Wednesday, October 29, 2008

I don't understand some theatres.

We played a Bollywood ( Indian ) film called Drona on the weekend. One of the theatres that had previously played the film did something that makes no sense to me. Bollywood films are almost always long, 2 1/2 to 3 hours and have an intermission about half way through. The intermission is built into the film, the word intermission, or sometimes interval, comes up on the screen.
Every Bollywood film I've played has had an intermission, even one that was only about 2 hours long. So Bollywood audiences expect to have an intermission so they can go to the bathroom etc.
From a theatre's point of view an intermission is great for food sales. We made 75% of our food sales this weekend during the intermission.
So if you are still with me, the audiences expect an intermission and the theatre makes money, everybody's happy.
So why did a previous theatre cut off the section of film that says intermission?! From a film standpoint the only practical reason to do this would be to be able to splice the film altogether into one long movie without an intermission. Why would anyone do that? The only thing I can think of is to save the time of the intermission in order to run more showings of the film per day. Personally I would hate to be sitting watching the film waiting for the intermission to go to the bathroom and it never comes.

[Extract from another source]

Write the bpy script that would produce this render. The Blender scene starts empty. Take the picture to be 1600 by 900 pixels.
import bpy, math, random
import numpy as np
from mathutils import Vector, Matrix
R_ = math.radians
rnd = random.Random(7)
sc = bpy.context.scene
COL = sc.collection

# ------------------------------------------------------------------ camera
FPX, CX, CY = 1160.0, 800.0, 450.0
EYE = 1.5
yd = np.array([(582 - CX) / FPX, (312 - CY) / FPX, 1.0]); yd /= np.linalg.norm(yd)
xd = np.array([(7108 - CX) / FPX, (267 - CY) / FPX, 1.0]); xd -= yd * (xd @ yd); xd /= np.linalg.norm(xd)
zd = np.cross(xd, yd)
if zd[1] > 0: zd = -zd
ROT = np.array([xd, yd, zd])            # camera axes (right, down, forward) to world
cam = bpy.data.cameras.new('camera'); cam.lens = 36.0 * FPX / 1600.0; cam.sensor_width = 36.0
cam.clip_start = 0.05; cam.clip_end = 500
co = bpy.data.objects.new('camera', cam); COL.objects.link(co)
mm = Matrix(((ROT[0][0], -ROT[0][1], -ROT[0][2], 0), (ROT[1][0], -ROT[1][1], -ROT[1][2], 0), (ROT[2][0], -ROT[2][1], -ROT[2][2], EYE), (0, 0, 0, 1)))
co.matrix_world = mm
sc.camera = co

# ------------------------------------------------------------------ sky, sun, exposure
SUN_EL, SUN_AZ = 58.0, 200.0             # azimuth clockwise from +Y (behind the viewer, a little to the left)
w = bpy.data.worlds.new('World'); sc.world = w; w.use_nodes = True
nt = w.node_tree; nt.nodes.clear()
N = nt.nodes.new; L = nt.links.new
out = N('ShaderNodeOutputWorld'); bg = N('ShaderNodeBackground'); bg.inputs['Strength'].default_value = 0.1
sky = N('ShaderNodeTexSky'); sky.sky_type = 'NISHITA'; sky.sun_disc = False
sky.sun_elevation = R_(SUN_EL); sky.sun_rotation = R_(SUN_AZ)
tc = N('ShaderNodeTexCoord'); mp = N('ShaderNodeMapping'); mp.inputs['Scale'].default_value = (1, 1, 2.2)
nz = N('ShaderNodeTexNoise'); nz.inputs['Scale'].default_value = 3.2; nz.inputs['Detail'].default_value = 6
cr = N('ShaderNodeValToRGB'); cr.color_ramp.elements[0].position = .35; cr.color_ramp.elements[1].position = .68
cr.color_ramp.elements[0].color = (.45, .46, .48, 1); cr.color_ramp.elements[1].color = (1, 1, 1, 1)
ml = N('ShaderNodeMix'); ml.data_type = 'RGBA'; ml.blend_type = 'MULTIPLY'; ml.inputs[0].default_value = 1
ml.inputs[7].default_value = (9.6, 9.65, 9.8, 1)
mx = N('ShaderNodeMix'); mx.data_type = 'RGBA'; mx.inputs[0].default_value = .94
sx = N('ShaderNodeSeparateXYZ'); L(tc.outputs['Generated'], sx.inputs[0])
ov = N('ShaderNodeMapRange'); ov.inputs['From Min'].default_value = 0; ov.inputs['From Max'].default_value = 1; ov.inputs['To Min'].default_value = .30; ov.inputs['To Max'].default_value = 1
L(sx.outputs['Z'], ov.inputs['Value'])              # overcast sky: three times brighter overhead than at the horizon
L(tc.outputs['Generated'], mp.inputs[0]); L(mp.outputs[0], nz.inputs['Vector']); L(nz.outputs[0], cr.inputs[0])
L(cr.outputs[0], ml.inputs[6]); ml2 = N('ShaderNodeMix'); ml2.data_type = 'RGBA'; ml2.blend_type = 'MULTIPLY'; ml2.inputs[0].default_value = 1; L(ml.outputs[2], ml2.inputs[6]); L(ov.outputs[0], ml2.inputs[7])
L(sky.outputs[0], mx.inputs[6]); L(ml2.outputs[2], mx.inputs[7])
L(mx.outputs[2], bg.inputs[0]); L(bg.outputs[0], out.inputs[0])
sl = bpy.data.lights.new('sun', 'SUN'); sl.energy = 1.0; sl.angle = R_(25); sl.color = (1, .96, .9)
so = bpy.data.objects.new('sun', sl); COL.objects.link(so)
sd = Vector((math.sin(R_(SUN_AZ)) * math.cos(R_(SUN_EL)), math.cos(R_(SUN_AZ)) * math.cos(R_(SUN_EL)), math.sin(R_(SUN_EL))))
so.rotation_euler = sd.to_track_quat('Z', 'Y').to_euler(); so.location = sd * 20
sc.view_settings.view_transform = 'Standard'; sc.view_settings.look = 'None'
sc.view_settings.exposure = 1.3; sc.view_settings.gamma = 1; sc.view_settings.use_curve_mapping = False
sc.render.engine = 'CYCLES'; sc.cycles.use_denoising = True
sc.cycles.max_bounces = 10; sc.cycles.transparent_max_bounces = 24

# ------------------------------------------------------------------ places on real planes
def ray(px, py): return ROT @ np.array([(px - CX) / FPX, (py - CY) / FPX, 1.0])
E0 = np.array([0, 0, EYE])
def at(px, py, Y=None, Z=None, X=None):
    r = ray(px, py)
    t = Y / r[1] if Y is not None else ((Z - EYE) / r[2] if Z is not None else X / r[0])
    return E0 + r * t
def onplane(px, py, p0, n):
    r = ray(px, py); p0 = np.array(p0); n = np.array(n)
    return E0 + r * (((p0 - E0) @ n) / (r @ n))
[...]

It made things a little awkward for us this weekend. A Bollywood film I showed a few months ago had a similar situation. I spliced the intermission titling back into the film. This weekend however one of my projectionists made up the film and didn't know to do that. By the time I found out it was too late to fix it. I knew where the intermission was supposed to be but to the audience it was probably somewhat jarring as the film just stopped without any text warning. Luckily they tend to put the intermissions at either cliffhanger moments or just after pivotal events so it's somewhat predictable. For Drona the intermission came right after the transformation of the regular guy into the Super guy.

2 comments:

Anonymous said...

speaking of other theatres. at ubc the theatre is student-run, which is a good and bad thing.

the bad thing about it is that it only plays wednesday through sunday and they don't get movies as early as western film does (or maybe that's because vancouver is a huge city with more theatres than london and it takes longer for movies to stop playing in big theatres).

one of the good thing about it is that they don't seem to be doing it for profit (VERY cheap concession stand). but the very best thing about it is that since they're not in it for the profit, the managers (film students) pick movies they like rather than those that did well at the box-office... so last week we had Vicky Cristina Barcelona (LOVED it), this week we have American Teen and next week we get Flight of the Red Balloon and Sukiyaki Western Django.

These movies are generally hard to find in theatres, so having it on campus is ideal. Plus, since i'm a member of the film society i get in for $2... i love this theatre.

but... i don't get to see some of the big movies in theatres that i would usually wait to arrive at western film because i didn't want to pay a whole $10 for, but was interested in nonetheless.

WesternFilm said...

Western Film used to run similar to the theatre you mention at UBC. Our average loss back then was about $60,000 a year, we now make a small profit. Running that kind of loss wouldn't fly these days.

Some of the movies you mention are good but just can't fill the theatre for a whole week.
One of my recondations for the UCC renovations is a second smaller screen to play smaller films and keep Hollywood films if they are still doing well but we need the big theatre for a new film.

I'm not holding my breath but it might happen.